§ What is asked
Tally the lines containing the word "from" and give the total alone.

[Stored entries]
━━━━━━

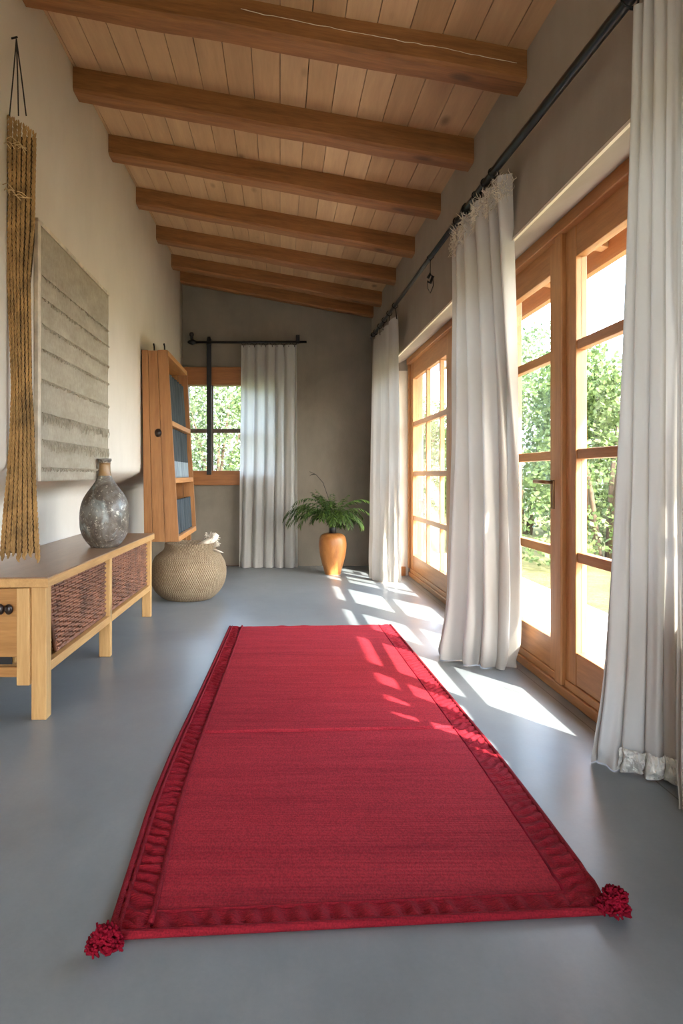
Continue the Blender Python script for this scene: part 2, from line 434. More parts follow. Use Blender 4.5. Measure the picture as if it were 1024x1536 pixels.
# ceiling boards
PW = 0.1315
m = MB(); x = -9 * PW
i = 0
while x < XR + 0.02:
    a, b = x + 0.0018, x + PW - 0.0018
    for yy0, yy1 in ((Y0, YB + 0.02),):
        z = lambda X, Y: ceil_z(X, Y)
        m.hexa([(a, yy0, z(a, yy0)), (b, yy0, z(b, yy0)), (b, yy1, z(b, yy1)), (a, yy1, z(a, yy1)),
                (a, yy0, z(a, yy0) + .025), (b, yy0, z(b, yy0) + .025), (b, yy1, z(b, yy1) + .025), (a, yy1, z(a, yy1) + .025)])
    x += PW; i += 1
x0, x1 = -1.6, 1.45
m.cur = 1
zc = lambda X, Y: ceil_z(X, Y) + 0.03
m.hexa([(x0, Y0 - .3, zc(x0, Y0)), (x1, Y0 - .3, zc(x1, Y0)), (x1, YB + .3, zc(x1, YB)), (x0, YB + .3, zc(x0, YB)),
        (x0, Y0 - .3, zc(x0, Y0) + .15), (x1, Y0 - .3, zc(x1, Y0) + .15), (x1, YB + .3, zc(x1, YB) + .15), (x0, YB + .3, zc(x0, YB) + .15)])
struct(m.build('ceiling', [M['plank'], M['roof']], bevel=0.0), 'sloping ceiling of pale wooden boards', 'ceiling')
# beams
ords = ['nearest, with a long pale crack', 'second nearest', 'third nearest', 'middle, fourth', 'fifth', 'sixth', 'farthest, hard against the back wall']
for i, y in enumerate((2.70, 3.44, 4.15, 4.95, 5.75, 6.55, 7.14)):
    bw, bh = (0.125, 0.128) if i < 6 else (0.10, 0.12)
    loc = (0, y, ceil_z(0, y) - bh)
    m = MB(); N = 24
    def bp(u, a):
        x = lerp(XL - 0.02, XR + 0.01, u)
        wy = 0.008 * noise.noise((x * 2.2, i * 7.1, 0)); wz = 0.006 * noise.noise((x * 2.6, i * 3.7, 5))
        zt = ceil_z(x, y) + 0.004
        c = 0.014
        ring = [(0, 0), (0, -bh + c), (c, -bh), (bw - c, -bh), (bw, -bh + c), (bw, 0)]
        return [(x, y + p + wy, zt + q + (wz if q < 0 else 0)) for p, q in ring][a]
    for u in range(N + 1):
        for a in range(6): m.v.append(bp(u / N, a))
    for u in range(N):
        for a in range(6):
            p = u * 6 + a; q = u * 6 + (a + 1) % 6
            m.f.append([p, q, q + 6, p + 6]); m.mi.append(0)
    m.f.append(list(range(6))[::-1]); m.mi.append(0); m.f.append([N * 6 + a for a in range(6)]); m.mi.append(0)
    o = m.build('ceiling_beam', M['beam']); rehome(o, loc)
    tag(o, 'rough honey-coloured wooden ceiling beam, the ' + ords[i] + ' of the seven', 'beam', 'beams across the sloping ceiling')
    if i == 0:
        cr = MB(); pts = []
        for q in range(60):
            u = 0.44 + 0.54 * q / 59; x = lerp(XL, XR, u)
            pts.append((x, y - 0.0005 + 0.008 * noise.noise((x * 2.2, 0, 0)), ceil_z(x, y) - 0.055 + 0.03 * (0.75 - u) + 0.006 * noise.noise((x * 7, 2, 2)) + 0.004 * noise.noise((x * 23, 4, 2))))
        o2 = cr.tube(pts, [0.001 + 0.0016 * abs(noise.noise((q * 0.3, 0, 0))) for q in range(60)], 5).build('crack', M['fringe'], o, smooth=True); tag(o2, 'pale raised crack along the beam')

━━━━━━

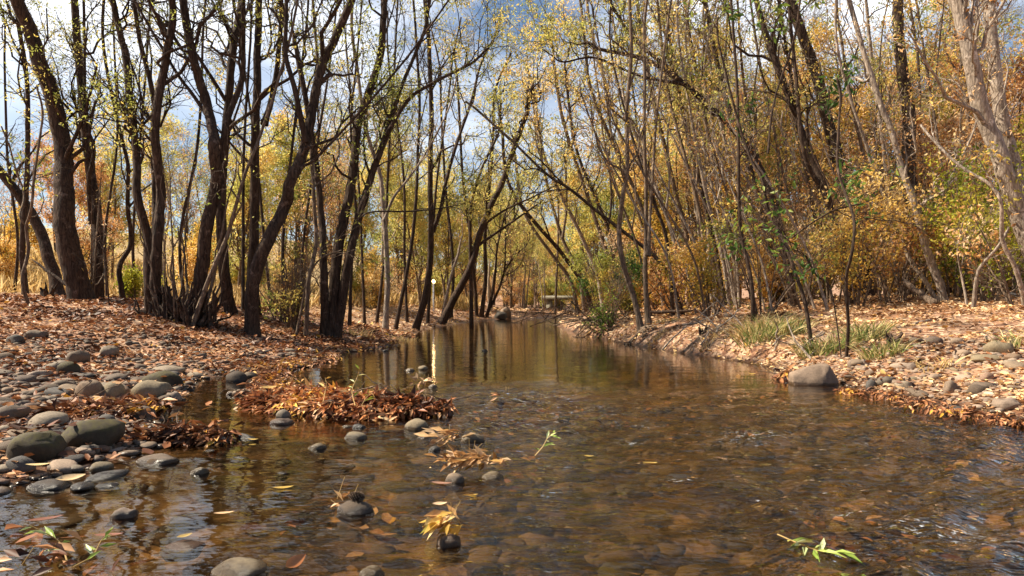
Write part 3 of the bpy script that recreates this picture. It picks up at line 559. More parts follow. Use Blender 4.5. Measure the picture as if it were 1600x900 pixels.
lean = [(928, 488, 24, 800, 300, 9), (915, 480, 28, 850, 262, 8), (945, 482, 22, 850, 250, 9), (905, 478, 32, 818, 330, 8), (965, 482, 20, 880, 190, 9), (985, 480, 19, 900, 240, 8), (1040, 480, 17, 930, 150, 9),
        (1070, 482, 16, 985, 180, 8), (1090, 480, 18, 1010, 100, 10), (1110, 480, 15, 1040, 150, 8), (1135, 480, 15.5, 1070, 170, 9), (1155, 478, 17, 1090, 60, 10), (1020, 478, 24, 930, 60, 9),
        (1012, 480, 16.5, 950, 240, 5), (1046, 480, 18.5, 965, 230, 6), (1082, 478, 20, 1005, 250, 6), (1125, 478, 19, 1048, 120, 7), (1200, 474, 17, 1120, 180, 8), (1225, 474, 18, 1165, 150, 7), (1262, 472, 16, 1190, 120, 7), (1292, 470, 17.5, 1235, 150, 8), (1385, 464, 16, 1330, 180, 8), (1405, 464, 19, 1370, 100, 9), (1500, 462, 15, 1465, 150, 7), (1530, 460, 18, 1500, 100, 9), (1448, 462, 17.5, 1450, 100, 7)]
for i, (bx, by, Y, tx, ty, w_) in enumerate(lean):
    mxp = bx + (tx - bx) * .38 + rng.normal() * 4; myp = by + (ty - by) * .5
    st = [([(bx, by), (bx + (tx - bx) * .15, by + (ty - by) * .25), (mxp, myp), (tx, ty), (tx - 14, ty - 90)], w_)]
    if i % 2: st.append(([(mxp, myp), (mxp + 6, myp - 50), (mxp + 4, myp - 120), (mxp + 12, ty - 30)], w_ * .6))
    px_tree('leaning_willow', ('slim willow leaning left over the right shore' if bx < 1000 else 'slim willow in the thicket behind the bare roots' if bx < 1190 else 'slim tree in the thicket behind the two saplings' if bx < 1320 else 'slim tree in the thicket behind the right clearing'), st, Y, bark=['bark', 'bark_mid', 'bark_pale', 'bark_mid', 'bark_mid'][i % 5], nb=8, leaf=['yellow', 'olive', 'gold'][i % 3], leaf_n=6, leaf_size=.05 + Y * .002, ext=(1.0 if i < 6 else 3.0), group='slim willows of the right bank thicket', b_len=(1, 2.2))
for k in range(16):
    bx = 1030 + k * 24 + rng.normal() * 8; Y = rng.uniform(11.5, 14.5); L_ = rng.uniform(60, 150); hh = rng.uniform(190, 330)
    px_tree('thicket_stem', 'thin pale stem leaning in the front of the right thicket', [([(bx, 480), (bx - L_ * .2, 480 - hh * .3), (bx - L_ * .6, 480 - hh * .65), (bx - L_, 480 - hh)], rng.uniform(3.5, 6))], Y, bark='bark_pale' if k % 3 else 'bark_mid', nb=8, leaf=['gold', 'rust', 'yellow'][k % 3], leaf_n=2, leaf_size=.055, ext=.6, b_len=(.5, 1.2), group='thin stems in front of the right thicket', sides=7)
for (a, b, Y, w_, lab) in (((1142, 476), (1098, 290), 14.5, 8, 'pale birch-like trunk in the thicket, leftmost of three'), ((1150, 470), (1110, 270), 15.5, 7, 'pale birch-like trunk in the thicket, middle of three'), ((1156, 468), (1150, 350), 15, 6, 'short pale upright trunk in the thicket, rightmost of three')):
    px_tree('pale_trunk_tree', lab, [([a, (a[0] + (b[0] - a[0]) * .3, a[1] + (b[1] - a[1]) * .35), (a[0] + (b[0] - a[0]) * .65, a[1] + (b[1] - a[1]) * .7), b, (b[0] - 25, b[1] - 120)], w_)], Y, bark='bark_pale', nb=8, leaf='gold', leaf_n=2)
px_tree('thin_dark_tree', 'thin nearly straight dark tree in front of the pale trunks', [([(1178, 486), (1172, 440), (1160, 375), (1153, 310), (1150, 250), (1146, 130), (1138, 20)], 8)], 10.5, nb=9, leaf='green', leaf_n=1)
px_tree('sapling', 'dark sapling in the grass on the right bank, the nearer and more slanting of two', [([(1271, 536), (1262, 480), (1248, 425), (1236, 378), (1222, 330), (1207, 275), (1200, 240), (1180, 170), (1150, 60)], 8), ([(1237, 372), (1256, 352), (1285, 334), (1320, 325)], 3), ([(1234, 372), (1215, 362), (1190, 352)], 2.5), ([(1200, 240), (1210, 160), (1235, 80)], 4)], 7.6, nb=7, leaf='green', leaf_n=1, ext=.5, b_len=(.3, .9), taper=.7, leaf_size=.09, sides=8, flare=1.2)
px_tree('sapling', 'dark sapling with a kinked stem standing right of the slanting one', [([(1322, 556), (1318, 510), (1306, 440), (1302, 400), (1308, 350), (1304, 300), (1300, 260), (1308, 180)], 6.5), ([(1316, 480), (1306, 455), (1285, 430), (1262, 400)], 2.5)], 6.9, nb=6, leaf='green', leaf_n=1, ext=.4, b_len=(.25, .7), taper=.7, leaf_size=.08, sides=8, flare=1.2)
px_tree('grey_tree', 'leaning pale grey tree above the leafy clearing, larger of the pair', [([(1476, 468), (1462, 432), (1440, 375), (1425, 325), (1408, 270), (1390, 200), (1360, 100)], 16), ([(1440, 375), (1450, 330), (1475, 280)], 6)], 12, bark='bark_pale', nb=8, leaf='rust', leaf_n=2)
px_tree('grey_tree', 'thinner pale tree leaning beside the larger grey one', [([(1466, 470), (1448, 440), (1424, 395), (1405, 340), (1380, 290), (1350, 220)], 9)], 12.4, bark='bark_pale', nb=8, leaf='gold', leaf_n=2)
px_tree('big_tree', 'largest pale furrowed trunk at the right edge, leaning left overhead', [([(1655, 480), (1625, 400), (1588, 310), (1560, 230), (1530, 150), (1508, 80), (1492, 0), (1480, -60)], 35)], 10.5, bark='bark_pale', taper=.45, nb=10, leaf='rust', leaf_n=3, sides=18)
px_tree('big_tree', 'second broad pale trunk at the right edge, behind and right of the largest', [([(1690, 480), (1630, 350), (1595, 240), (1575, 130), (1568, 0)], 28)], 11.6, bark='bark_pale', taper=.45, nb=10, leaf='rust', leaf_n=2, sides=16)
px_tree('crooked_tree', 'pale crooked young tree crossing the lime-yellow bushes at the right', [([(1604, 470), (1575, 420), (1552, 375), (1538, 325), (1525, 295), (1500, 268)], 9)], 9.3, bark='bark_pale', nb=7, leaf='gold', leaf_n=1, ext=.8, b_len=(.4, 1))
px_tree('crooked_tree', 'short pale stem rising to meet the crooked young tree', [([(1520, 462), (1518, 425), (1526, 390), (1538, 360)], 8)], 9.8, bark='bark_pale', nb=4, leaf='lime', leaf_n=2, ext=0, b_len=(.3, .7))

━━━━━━

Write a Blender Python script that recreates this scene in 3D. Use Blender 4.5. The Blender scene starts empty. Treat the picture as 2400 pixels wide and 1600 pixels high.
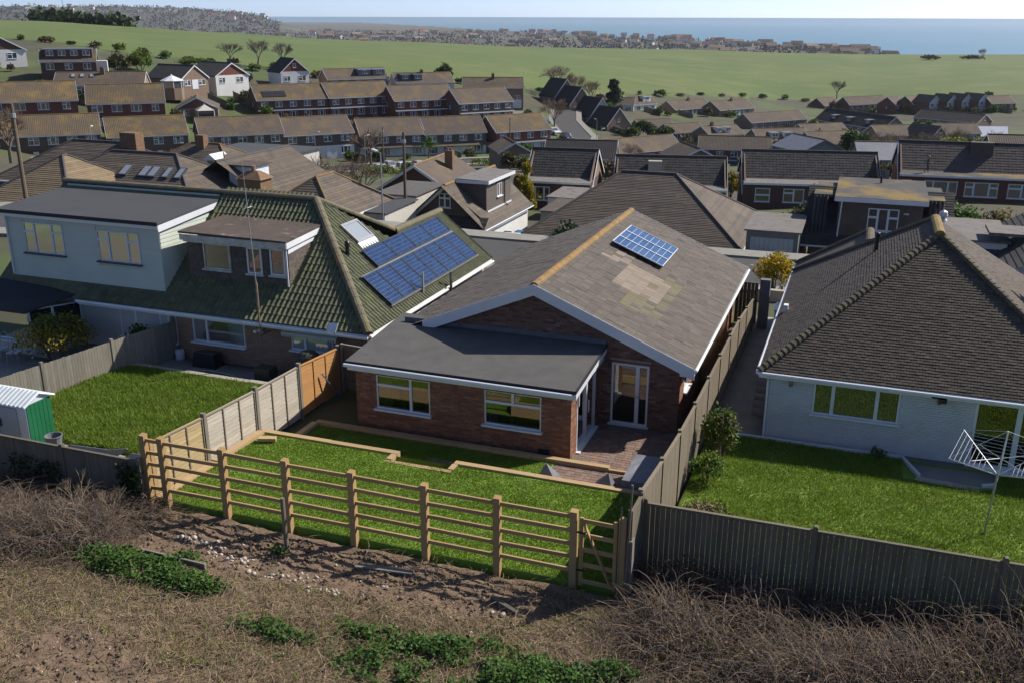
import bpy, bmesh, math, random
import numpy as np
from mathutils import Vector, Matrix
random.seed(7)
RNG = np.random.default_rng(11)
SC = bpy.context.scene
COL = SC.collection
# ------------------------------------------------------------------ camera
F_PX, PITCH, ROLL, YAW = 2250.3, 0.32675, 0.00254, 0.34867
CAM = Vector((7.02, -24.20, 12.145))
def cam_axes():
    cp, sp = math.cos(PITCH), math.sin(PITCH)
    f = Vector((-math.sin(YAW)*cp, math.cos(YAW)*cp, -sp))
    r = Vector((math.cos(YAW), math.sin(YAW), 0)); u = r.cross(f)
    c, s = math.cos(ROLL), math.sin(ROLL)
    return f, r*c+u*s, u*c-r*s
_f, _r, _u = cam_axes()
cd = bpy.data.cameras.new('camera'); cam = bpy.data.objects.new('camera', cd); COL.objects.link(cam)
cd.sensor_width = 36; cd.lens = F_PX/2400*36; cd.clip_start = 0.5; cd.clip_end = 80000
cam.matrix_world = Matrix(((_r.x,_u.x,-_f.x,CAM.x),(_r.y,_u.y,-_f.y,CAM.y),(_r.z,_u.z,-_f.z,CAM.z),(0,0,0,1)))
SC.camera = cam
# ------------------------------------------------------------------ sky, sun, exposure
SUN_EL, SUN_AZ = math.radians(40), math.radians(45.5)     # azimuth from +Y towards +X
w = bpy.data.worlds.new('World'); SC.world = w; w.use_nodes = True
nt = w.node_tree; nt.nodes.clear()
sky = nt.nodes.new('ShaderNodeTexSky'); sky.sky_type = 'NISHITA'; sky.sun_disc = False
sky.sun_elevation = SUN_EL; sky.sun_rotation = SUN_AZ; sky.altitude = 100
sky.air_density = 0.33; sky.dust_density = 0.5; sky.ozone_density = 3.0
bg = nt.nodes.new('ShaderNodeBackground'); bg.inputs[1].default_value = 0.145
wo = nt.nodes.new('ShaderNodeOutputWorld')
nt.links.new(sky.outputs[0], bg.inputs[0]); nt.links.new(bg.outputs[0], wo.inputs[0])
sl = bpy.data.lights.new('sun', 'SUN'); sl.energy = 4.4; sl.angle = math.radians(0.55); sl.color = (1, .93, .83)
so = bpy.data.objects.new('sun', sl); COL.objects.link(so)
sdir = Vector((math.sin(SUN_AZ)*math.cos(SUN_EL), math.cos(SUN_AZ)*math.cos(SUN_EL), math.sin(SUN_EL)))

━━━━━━

§ Exercise answer
3